▶ GIVEN EXERCISE:
Please quote the material exactly, every line of it.

▶ DATASET SECTION:
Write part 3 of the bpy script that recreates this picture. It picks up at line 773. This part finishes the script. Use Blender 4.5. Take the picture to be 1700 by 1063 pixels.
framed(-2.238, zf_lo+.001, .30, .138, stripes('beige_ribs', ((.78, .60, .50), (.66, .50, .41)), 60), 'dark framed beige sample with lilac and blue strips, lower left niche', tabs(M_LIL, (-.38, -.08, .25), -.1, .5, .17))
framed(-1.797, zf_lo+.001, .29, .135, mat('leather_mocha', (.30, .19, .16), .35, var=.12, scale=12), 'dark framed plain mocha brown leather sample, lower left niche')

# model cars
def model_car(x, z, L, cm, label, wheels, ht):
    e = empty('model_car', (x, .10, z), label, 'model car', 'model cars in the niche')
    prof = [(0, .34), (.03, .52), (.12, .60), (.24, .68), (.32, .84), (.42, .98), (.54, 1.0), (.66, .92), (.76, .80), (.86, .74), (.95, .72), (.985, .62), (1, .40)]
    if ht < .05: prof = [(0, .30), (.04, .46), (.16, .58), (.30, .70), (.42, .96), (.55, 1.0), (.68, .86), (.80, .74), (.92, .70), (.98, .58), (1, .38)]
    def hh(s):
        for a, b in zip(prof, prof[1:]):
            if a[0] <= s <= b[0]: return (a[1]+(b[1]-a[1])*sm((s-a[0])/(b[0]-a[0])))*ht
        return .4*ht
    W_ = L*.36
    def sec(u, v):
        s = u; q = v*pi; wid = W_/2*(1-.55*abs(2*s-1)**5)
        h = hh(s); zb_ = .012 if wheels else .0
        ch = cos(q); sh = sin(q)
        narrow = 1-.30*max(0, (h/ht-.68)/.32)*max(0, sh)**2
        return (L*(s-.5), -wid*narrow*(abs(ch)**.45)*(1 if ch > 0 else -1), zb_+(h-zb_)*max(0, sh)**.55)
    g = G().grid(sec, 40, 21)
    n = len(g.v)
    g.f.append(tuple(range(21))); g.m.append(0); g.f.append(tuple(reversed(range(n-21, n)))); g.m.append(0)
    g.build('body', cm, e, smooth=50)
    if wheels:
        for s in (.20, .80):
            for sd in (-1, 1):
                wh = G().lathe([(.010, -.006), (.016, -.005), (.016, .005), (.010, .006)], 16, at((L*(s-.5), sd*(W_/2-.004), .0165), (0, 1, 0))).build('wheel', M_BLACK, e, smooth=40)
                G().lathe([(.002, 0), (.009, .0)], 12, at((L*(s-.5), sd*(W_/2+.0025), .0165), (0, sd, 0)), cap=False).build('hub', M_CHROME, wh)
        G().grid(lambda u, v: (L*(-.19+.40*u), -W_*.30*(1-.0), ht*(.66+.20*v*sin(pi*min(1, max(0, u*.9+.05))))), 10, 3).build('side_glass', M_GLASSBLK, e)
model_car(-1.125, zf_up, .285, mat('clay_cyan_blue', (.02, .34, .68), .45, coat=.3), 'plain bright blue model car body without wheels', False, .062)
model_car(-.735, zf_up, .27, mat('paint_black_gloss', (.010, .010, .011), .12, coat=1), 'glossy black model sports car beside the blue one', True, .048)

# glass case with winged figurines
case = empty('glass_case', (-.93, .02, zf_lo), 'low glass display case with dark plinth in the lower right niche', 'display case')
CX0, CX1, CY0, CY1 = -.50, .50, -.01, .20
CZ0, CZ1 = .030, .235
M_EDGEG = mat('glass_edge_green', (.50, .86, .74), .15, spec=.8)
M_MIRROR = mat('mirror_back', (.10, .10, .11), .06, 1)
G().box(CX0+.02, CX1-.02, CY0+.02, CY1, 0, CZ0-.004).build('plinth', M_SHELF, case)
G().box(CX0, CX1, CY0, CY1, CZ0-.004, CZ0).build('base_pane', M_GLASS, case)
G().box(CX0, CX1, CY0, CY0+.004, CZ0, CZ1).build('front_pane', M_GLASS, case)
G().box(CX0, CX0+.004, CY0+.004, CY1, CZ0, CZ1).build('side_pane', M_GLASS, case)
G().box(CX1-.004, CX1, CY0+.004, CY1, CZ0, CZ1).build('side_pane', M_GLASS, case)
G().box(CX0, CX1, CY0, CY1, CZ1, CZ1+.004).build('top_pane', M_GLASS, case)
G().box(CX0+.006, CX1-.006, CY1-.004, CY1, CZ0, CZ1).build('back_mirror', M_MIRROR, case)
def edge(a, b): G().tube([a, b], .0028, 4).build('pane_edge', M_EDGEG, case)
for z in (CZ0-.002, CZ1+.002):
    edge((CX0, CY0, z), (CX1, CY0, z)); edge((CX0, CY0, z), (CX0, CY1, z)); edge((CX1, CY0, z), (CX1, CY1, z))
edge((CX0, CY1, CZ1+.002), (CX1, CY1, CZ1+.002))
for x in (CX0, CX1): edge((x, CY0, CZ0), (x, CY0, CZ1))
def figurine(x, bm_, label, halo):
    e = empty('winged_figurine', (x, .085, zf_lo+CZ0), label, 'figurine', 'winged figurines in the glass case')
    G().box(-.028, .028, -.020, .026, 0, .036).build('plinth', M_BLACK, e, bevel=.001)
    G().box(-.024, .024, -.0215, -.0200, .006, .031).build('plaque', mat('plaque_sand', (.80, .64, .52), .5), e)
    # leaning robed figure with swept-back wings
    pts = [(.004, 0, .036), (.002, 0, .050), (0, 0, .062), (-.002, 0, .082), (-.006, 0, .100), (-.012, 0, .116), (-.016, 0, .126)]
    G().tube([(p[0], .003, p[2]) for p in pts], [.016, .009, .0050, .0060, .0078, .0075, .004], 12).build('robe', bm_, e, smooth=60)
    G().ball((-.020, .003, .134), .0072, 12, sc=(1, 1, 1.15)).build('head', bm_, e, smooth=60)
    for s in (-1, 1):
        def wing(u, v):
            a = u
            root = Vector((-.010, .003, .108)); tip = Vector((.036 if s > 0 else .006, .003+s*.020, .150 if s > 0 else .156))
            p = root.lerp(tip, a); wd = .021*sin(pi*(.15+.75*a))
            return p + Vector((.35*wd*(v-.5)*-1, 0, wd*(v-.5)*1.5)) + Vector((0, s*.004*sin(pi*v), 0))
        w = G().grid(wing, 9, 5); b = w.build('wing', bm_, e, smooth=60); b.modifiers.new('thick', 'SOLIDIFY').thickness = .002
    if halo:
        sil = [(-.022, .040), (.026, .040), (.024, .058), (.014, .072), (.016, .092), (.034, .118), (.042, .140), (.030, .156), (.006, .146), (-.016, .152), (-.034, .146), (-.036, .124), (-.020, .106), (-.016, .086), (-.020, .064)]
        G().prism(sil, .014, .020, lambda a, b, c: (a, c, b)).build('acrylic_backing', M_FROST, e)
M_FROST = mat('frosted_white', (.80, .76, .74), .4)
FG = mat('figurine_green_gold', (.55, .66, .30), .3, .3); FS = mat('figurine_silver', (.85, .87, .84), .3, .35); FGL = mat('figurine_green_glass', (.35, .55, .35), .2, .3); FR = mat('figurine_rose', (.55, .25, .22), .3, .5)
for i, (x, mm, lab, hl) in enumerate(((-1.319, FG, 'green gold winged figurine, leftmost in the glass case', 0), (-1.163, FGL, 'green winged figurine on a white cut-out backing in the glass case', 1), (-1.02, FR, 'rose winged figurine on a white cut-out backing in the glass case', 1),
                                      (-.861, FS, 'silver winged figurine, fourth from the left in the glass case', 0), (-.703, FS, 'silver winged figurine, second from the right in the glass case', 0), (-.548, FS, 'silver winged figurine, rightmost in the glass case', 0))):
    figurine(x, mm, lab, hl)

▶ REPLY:
Write part 3 of the bpy script that recreates this picture. It picks up at line 773. This part finishes the script. Use Blender 4.5. Take the picture to be 1700 by 1063 pixels.
framed(-2.238, zf_lo+.001, .30, .138, stripes('beige_ribs', ((.78, .60, .50), (.66, .50, .41)), 60), 'dark framed beige sample with lilac and blue strips, lower left niche', tabs(M_LIL, (-.38, -.08, .25), -.1, .5, .17))
framed(-1.797, zf_lo+.001, .29, .135, mat('leather_mocha', (.30, .19, .16), .35, var=.12, scale=12), 'dark framed plain mocha brown leather sample, lower left niche')

# model cars
def model_car(x, z, L, cm, label, wheels, ht):
    e = empty('model_car', (x, .10, z), label, 'model car', 'model cars in the niche')
    prof = [(0, .34), (.03, .52), (.12, .60), (.24, .68), (.32, .84), (.42, .98), (.54, 1.0), (.66, .92), (.76, .80), (.86, .74), (.95, .72), (.985, .62), (1, .40)]
    if ht < .05: prof = [(0, .30), (.04, .46), (.16, .58), (.30, .70), (.42, .96), (.55, 1.0), (.68, .86), (.80, .74), (.92, .70), (.98, .58), (1, .38)]
    def hh(s):
        for a, b in zip(prof, prof[1:]):
            if a[0] <= s <= b[0]: return (a[1]+(b[1]-a[1])*sm((s-a[0])/(b[0]-a[0])))*ht
        return .4*ht
    W_ = L*.36
    def sec(u, v):
        s = u; q = v*pi; wid = W_/2*(1-.55*abs(2*s-1)**5)
        h = hh(s); zb_ = .012 if wheels else .0
        ch = cos(q); sh = sin(q)
        narrow = 1-.30*max(0, (h/ht-.68)/.32)*max(0, sh)**2
        return (L*(s-.5), -wid*narrow*(abs(ch)**.45)*(1 if ch > 0 else -1), zb_+(h-zb_)*max(0, sh)**.55)
    g = G().grid(sec, 40, 21)
    n = len(g.v)
    g.f.append(tuple(range(21))); g.m.append(0); g.f.append(tuple(reversed(range(n-21, n)))); g.m.append(0)
    g.build('body', cm, e, smooth=50)
    if wheels:
        for s in (.20, .80):
            for sd in (-1, 1):
                wh = G().lathe([(.010, -.006), (.016, -.005), (.016, .005), (.010, .006)], 16, at((L*(s-.5), sd*(W_/2-.004), .0165), (0, 1, 0))).build('wheel', M_BLACK, e, smooth=40)
                G().lathe([(.002, 0), (.009, .0)], 12, at((L*(s-.5), sd*(W_/2+.0025), .0165), (0, sd, 0)), cap=False).build('hub', M_CHROME, wh)
        G().grid(lambda u, v: (L*(-.19+.40*u), -W_*.30*(1-.0), ht*(.66+.20*v*sin(pi*min(1, max(0, u*.9+.05))))), 10, 3).build('side_glass', M_GLASSBLK, e)
model_car(-1.125, zf_up, .285, mat('clay_cyan_blue', (.02, .34, .68), .45, coat=.3), 'plain bright blue model car body without wheels', False, .062)
model_car(-.735, zf_up, .27, mat('paint_black_gloss', (.010, .010, .011), .12, coat=1), 'glossy black model sports car beside the blue one', True, .048)

# glass case with winged figurines
case = empty('glass_case', (-.93, .02, zf_lo), 'low glass display case with dark plinth in the lower right niche', 'display case')
CX0, CX1, CY0, CY1 = -.50, .50, -.01, .20
CZ0, CZ1 = .030, .235
M_EDGEG = mat('glass_edge_green', (.50, .86, .74), .15, spec=.8)
M_MIRROR = mat('mirror_back', (.10, .10, .11), .06, 1)
G().box(CX0+.02, CX1-.02, CY0+.02, CY1, 0, CZ0-.004).build('plinth', M_SHELF, case)
G().box(CX0, CX1, CY0, CY1, CZ0-.004, CZ0).build('base_pane', M_GLASS, case)
G().box(CX0, CX1, CY0, CY0+.004, CZ0, CZ1).build('front_pane', M_GLASS, case)
G().box(CX0, CX0+.004, CY0+.004, CY1, CZ0, CZ1).build('side_pane', M_GLASS, case)
G().box(CX1-.004, CX1, CY0+.004, CY1, CZ0, CZ1).build('side_pane', M_GLASS, case)
G().box(CX0, CX1, CY0, CY1, CZ1, CZ1+.004).build('top_pane', M_GLASS, case)
G().box(CX0+.006, CX1-.006, CY1-.004, CY1, CZ0, CZ1).build('back_mirror', M_MIRROR, case)
def edge(a, b): G().tube([a, b], .0028, 4).build('pane_edge', M_EDGEG, case)
for z in (CZ0-.002, CZ1+.002):
    edge((CX0, CY0, z), (CX1, CY0, z)); edge((CX0, CY0, z), (CX0, CY1, z)); edge((CX1, CY0, z), (CX1, CY1, z))
edge((CX0, CY1, CZ1+.002), (CX1, CY1, CZ1+.002))
for x in (CX0, CX1): edge((x, CY0, CZ0), (x, CY0, CZ1))
def figurine(x, bm_, label, halo):
    e = empty('winged_figurine', (x, .085, zf_lo+CZ0), label, 'figurine', 'winged figurines in the glass case')
    G().box(-.028, .028, -.020, .026, 0, .036).build('plinth', M_BLACK, e, bevel=.001)
    G().box(-.024, .024, -.0215, -.0200, .006, .031).build('plaque', mat('plaque_sand', (.80, .64, .52), .5), e)
    # leaning robed figure with swept-back wings
    pts = [(.004, 0, .036), (.002, 0, .050), (0, 0, .062), (-.002, 0, .082), (-.006, 0, .100), (-.012, 0, .116), (-.016, 0, .126)]
    G().tube([(p[0], .003, p[2]) for p in pts], [.016, .009, .0050, .0060, .0078, .0075, .004], 12).build('robe', bm_, e, smooth=60)
    G().ball((-.020, .003, .134), .0072, 12, sc=(1, 1, 1.15)).build('head', bm_, e, smooth=60)
    for s in (-1, 1):
        def wing(u, v):
            a = u
            root = Vector((-.010, .003, .108)); tip = Vector((.036 if s > 0 else .006, .003+s*.020, .150 if s > 0 else .156))
            p = root.lerp(tip, a); wd = .021*sin(pi*(.15+.75*a))
            return p + Vector((.35*wd*(v-.5)*-1, 0, wd*(v-.5)*1.5)) + Vector((0, s*.004*sin(pi*v), 0))
        w = G().grid(wing, 9, 5); b = w.build('wing', bm_, e, smooth=60); b.modifiers.new('thick', 'SOLIDIFY').thickness = .002
    if halo:
        sil = [(-.022, .040), (.026, .040), (.024, .058), (.014, .072), (.016, .092), (.034, .118), (.042, .140), (.030, .156), (.006, .146), (-.016, .152), (-.034, .146), (-.036, .124), (-.020, .106), (-.016, .086), (-.020, .064)]
        G().prism(sil, .014, .020, lambda a, b, c: (a, c, b)).build('acrylic_backing', M_FROST, e)
M_FROST = mat('frosted_white', (.80, .76, .74), .4)
FG = mat('figurine_green_gold', (.55, .66, .30), .3, .3); FS = mat('figurine_silver', (.85, .87, .84), .3, .35); FGL = mat('figurine_green_glass', (.35, .55, .35), .2, .3); FR = mat('figurine_rose', (.55, .25, .22), .3, .5)
for i, (x, mm, lab, hl) in enumerate(((-1.319, FG, 'green gold winged figurine, leftmost in the glass case', 0), (-1.163, FGL, 'green winged figurine on a white cut-out backing in the glass case', 1), (-1.02, FR, 'rose winged figurine on a white cut-out backing in the glass case', 1),
                                      (-.861, FS, 'silver winged figurine, fourth from the left in the glass case', 0), (-.703, FS, 'silver winged figurine, second from the right in the glass case', 0), (-.548, FS, 'silver winged figurine, rightmost in the glass case', 0))):
    figurine(x, mm, lab, hl)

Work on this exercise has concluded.